Un sottile gioco sulle temporalità era anche in Dunkirk, mimetizzato in un film apparentemente più tradizionale e ordinato, che è a nostro avviso un autentico capolavoro. Lì venivano incastrate una nell’altra tre vicende di diversa durata, un’ora, un giorno e una settimana, col risultato che, agli occhi dello spettatore, grazie al montaggio, la loro eterogeneità svaniva completamente, e un’ora finiva per durare come un giorno e una settimana. Il voluto disorientamento, l’alterazione percettiva che emergeva da quel racconto, però, costituiva il modo attraverso il quale Nolan restituiva il senso di quell’enorme trauma che è la guerra, capace di stravolgere gli uomini al punto da far perdere loro la lucidità e la capacità di distinguere le cose.
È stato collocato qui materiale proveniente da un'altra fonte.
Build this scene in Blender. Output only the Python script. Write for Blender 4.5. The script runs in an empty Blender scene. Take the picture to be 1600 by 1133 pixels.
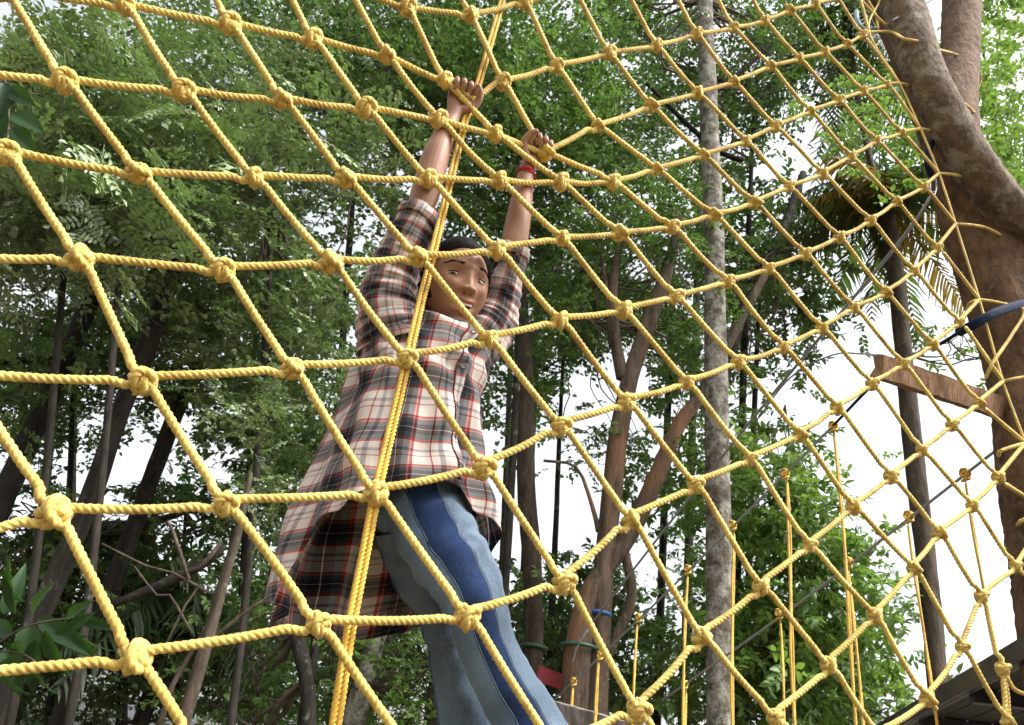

Sembra mancare invece in Tenet un’intima necessità, una motivazione intrinseca per un trattamento così estremizzato della narrazione, che giunge a livelli di oscurità che paiono fini a sé stessi, quasi ludici. Nolan potrà anche citare velocemente teorie fisiche (Feynman) per offrire un ancoraggio logico alla storia, ma resta l’impressione di un rompicapo visivamente abbacinante, eppure distante, freddo, sterile come le figurine bidimensionali disposte sulla scena (per spiegare il sadismo di Sator verso la moglie, Nolan fa dire a Branagh una battuta, “Se io non posso averti, nessuno ti avrà”, che ha la profondità del cattivo melodramma). Questo cinema forse appassionerà chi si diverte, come Nolan, a smontare e rimontare i lambiccamenti cerebrali del congegno narrativo per trovarne la soluzione, ma ha un sapore artificiale e macchinoso, capace anche di dire qualcosa di importante sull’essenza dell’arte cinematografica, ma davvero poco del mondo e della vita, insomma di quel che più ci riguarda.